One of their biggest selling points is the durability of their bags. They start with doubly waterproofed Cordura nylon custom ordered from Wilmington, Del.-based E.I. du Pont de Nemours & Co. All seams are double stitched, the bottom is doubly reinforced, and the liner is a separate piece of fabric, so that "it's like making a bag that goes inside another bag," Salyer said.

"No one else is crazy enough to make the bag the way we make it," Truran said.

But they're driven by a purpose higher than mere marketing.

"We wouldn't want to make a piece of trash that would be a resource drain on the planet, you know?" Salyer said. "That's my ecology way of thinking. It's like, if it's not an improvement on what's out there, then it's irresponsible to be producing stuff."

Courierware bags carry lifetime warranties and the company takes trade-ins. "We reuse that material, to make sure it doesn't go in the trash can," Truran said.

It's one way they deal with guilt over buying from DuPont. "It's in the top six polluters in the world and we're buying their materials. We have a problem with that. The only way we offset that problem in our minds is that we're making a durable product that people will use. And, it enables people to use bikes. Still, we don't feel great about it," Salyer said.
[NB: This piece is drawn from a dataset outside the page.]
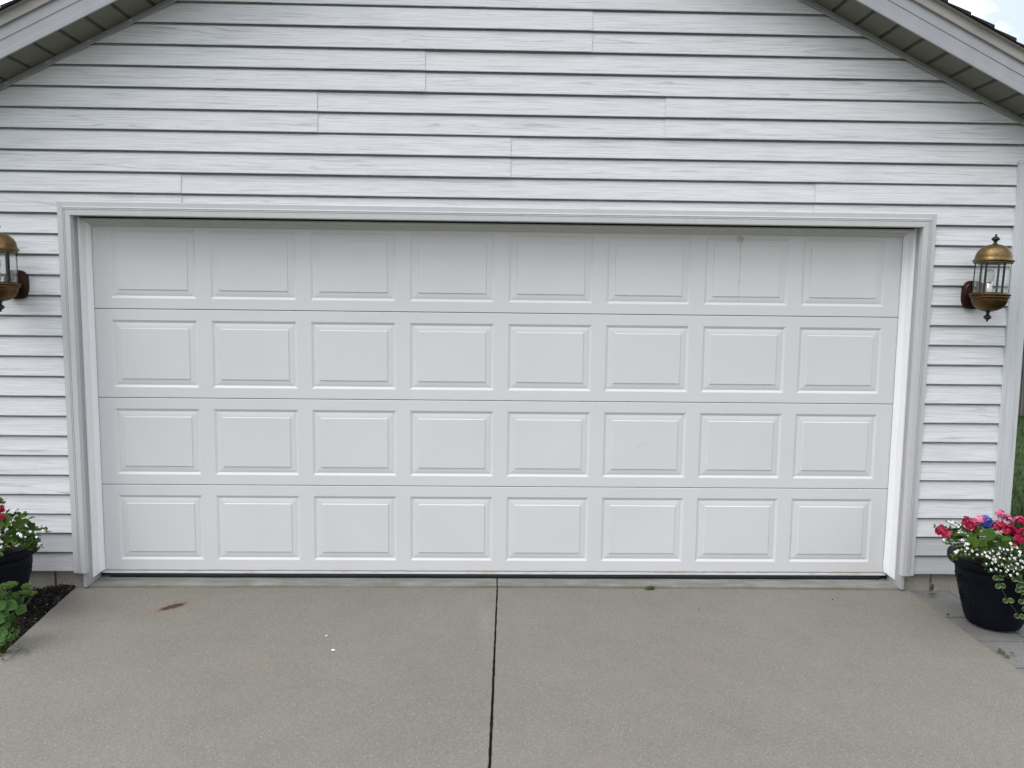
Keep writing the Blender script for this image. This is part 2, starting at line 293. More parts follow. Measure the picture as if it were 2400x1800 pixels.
# ------------------------------------------------------------------ object helpers
def tag(o, label, cat, group=None, kind=None):
    if label: o['label'] = label
    if cat: o['category'] = cat
    if group: o['group'] = group
    if kind: o['kind'] = kind
    return o
def thing(name, loc=(0, 0, 0), rot=(0, 0, 0)):
    o = bpy.data.objects.new(name, None); COL.objects.link(o); o.empty_display_size = .1
    o.location = loc; o.rotation_euler = rot
    return o
class MB:
    def __init__(s): s.v = []; s.f = []; s.mi = []; s.sm = []; s.ev = []
    def add(s, vs, fs, mi=0, smooth=False, edge=None):
        k = len(s.v); s.v += [tuple(x) for x in vs]
        s.ev += list(edge) if edge is not None else [0.0] * len(vs)
        for f in fs: s.f.append([i + k for i in f]); s.mi.append(mi); s.sm.append(smooth)
        return k
    def box(s, x0, x1, y0, y1, z0, z1, mi=0):
        s.add([(x, y, z) for x in (x0, x1) for y in (y0, y1) for z in (z0, z1)],
              [(0, 1, 3, 2), (4, 6, 7, 5), (0, 4, 5, 1), (2, 3, 7, 6), (0, 2, 6, 4), (1, 5, 7, 3)], mi)
    def strip(s, A, B, mi=0, smooth=False):          # two point rows
        n = len(A); s.add(list(A) + list(B), [(i, i + 1, n + i + 1, n + i) for i in range(n - 1)], mi, smooth)
    def lathe(s, prof, seg=40, c=(0, 0), mi=0, smooth=True, a0=0, a1=2 * math.pi):
        full = abs(a1 - a0 - 2 * math.pi) < 1e-6; n = seg if full else seg + 1
        vs = [(c[0] + r * math.cos(a0 + (a1 - a0) * j / seg), c[1] + r * math.sin(a0 + (a1 - a0) * j / seg), z) for r, z in prof for j in range(n)]
        fs = []
        for i in range(len(prof) - 1):
            for j in range(seg):
                j2 = (j + 1) % n; fs.append((i * n + j, i * n + j2, (i + 1) * n + j2, (i + 1) * n + j))
        s.add(vs, fs, mi, smooth)
    def tube(s, pts, r, seg=6, mi=0, r1=None):
        pts = [Vector(p) for p in pts]; n = len(pts); vs = []
        for i, p in enumerate(pts):
            d = (pts[min(i + 1, n - 1)] - pts[max(i - 1, 0)]).normalized()
            a = d.orthogonal().normalized(); bb = d.cross(a)
            rr = r if r1 is None else r + (r1 - r) * i / (n - 1)
            vs += [p + (a * math.cos(t) + bb * math.sin(t)) * rr for t in [2 * math.pi * j / seg for j in range(seg)]]
        fs = [(i * seg + j, i * seg + (j + 1) % seg, (i + 1) * seg + (j + 1) % seg, (i + 1) * seg + j) for i in range(n - 1) for j in range(seg)]
        fs += [tuple(range(seg))[::-1], tuple((n - 1) * seg + j for j in range(seg))]
        s.add(vs, fs, mi, True)
    def ball(s, c, r, seg=10, mi=0, sz=1):
        c = Vector(c); rings = seg // 2
        vs = [c + Vector((0, 0, -r * sz))]
        for i in range(1, rings):
            t = math.pi * i / rings
            vs += [c + Vector((r * math.sin(t) * math.cos(2 * math.pi * j / seg), r * math.sin(t) * math.sin(2 * math.pi * j / seg), -r * sz * math.cos(t))) for j in range(seg)]
        vs.append(c + Vector((0, 0, r * sz))); L = len(vs) - 1
        fs = [(0, 1 + (j + 1) % seg, 1 + j) for j in range(seg)]
        fs += [(1 + i * seg + j, 1 + i * seg + (j + 1) % seg, 1 + (i + 1) * seg + (j + 1) % seg, 1 + (i + 1) * seg + j) for i in range(rings - 2) for j in range(seg)]
        fs += [(L, 1 + (rings - 2) * seg + j, 1 + (rings - 2) * seg + (j + 1) % seg) for j in range(seg)]
        s.add(vs, fs, mi, True)
    def mesh(s, name, mats):
        me = bpy.data.meshes.new(name); me.from_pydata(s.v, [], s.f)
        for m in (mats if isinstance(mats, (list, tuple)) else [mats]): me.materials.append(m)
        me.polygons.foreach_set('material_index', s.mi); me.polygons.foreach_set('use_smooth', s.sm)
        if any(s.ev):
            a = me.attributes.new('edge', 'FLOAT', 'POINT'); a.data.foreach_set('value', s.ev)
        me.update(); return me
    def build(s, name, mats, parent=None, fix=False):
        me = s.mesh(name, mats)
        if fix:
            bm = bmesh.new(); bm.from_mesh(me); bmesh.ops.recalc_face_normals(bm, faces=bm.faces); bm.to_mesh(me); bm.free()
        o = bpy.data.objects.new(name, me); COL.objects.link(o)
        if parent: o.parent = parent
        return o
def bevel(o, w=.003, seg=2):
    m = o.modifiers.new('bevel', 'BEVEL'); m.width = w; m.segments = seg; m.limit_method = 'ANGLE'; m.angle_limit = math.radians(40); return o

# ------------------------------------------------------------------ the garage
PITCHZ, Z0 = .11688, .0384
XW = 3.10                                  # half width of the building
APEX = 4.255                               # soffit line: z = APEX - .5|x|
garage = tag(thing('garage'), 'pale vinyl sided garage with gable roof and wide white paneled door', 'garage')

# --- siding: every course is real lapped geometry
sv, sf, suv, scath = [], [], [], []
def course(k, x0a, x1a, off, cap0, cap1, uoff, slope):
    z = Z0 + PITCHZ * k; zt = z + PITCHZ + .012
    def lim(x, zz):
        if not slope: return x
        L = 2 * (APEX - .012 - zz); return max(-L, min(L, x))
    prof = [(-.1395, z + .024), (-.1405, z), (-.1445, z), (-.1455, z + .003), (-.1325, z + PITCHZ - .012), (-.122, z + PITCHZ - .005), (-.114, zt)]
    base = len(sv)
    for (y, zz) in prof:
        for x in (x0a, x1a): sv.append((lim(x, zz), y + off, zz))
    for i in range(6):
        f = (base + 2 * i, base + 2 * i + 1, base + 2 * i + 3, base + 2 * i + 2); sf.append(f)
        for j in f:
            x, y, zz = sv[j]; suv.append((x + uoff, (zz - z) + k * .37))
        scath.append(1.0 if k % 2 == 0 else 0.0)
    for side, on in ((0, cap0), (1, cap1)):
        if on:
            i0 = base + side; q = [sv[i0 + 4], sv[i0 + 10]]
            kk = len(sv); sv.extend([q[0], q[1], (q[1][0], q[1][1] + .0042, q[1][2]), (q[0][0], q[0][1] + .0042, q[0][2])])
            f = (kk, kk + 1, kk + 2, kk + 3); sf.append(f)
            for j in f: suv.append((0, .02))
            scath.append(0.0)
seams = {26: [.486], 24: [-.457], 22: [-1.067, .928], 20: [.032], 18: [-1.845, 1.815], 28: [-1.3], 30: [.35], 32: [-.5]}
for k in range(0, 36):
    z = Z0 + PITCHZ * k
    if z > APEX - .05: break
    slope = z + PITCHZ > 2.64
    xe = 3.0 if z + PITCHZ < 2.50 else XW
    pk = k - (k % 2); ru = random.Random(pk * 13 + 5)
    if z < 2.10:
        course(k, -xe, -2.530, 0, False, False, ru.uniform(0, 30), False); course(k, 2.530, xe, 0, False, False, ru.uniform(0, 30), False)
    else:
        xs = [-xe] + [s for s in seams.get(pk, []) if abs(s) < 2 * (APEX - z)] + [xe]
        for i in range(len(xs) - 1):
            course(k, xs[i], xs[i + 1] + (.012 if i < len(xs) - 2 else 0), 0 if i % 2 else -.0045, False, i < len(xs) - 2, ru.uniform(0, 30), slope)
me = bpy.data.meshes.new('siding'); me.from_pydata(sv, [], sf); me.materials.append(M['siding'])
uvl = me.uv_layers.new(name='grain'); uvl.data.foreach_set('uv', [c for p in suv for c in p])
a = me.attributes.new('cath', 'FLOAT', 'FACE'); a.data.foreach_set('value', scath)
o = bpy.data.objects.new('siding', me); COL.objects.link(o); o.parent = garage
# --- sheathing, side and rear walls behind the siding (closed box)
mb = MB()
mb.box(-3.085, -2.48, -.112, -.02, .056, 2.13); mb.box(2.48, 3.085, -.112, -.02, .056, 2.13)
mb.add([(-3.085, -.112, 2.13), (3.085, -.112, 2.13), (3.085, -.112, 2.70), (0, -.112, 4.24), (-3.085, -.112, 2.70)], [(0, 1, 2, 3, 4)])
mb.box(-3.09, -3.06, -.02, 6.5, 0, 2.68); mb.box(3.06, 3.09, -.02, 6.5, 0, 2.68); mb.box(-3.06, 3.06, 6.47, 6.5, 0, 2.68)
mb.add([(-3.085, 6.5, 2.6), (3.085, 6.5, 2.6), (3.085, 6.5, 2.70), (0, 6.5, 4.24), (-3.085, 6.5, 2.70)], [(4, 3, 2, 1, 0)])
mb.box(-2.48, 2.48, -.10, 0.3, 2.145, 2.20)
mb.build('wall', M['post'], garage)
# --- corner posts
for s in (-1, 1):
    mb = MB()
    x0, x1 = sorted((s * 2.998, s * 3.104))
    z0, z1 = .030, 2.512
    pr = [(2.998, -.146), (3.001, -.152), (3.103, -.152), (3.104, -.150), (3.104, -.060), (3.085, -.055)]
    A = [(s * x, y, z0) for x, y in pr]; B = [(s * x, y, z1) for x, y in pr]
    mb.strip(A, B); mb.strip([(s * 2.998, -.146, z0), (s * 2.998, -.120, z0)], [(s * 2.998, -.146, z1), (s * 2.998, -.120, z1)])
    mb.add([(s * 2.992, -.154, z1 - .012), (s * 3.108, -.154, z1 - .012), (s * 3.108, -.154, z1 + .006), (s * 2.992, -.154, z1 + .006),
            (s * 2.992, -.12, z1 - .012), (s * 3.108, -.12, z1 - .012), (s * 3.108, -.12, z1 + .006), (s * 2.992, -.12, z1 + .006)],
           [(0, 1, 2, 3), (3, 2, 6, 7), (0, 4, 5, 1), (0, 3, 7, 4), (1, 5, 6, 2)])
    mb.build('corner_post', M['post'], garage, fix=True)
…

Just about their only other struggles rise straight from their success. Sure, the move to Vermont was a lifestyle choice, but they had to go somewhere because demand made it impossible to continue manufacturing in their shop at 1105 Massachusetts Ave., which remains open for retail sales. And that meant losing contact with their customers: They can't do on-the-spot repairs, and they don't get direct feedback.

They also have a distaste for exploiting the work of others, even if they are treating them well. "I never wanted to have a sweatshop," Truran said. "And regardless of whether you're paying $15 an hour or $3 an hour, they're still sweating." He said the emphasis on quality makes worker training vital, and so they depend heavily on retaining employees.

"Any one of our persons, if they quit tomorrow, we would be in really bad shape," Salyer said.

It illustrates their problem of scale, which could be solved by expanding significantly, Truran said. But "the more volume there is, the more headaches there are. And that's taking away from our lifestyle," he said. And lifestyle -- their principles, their woods, their working six-hour days -- is what's paramount.

Besides the Cambridge retail store, Courierware does have a few wholesale customers and a catalog.

"We could just shrink and sell by mail order. It is a step we would take," Truran said.

Said Salyer, "All we really want out of it is a lifestyle. I don't want to work 40 hours a week particularly. I have other things I do."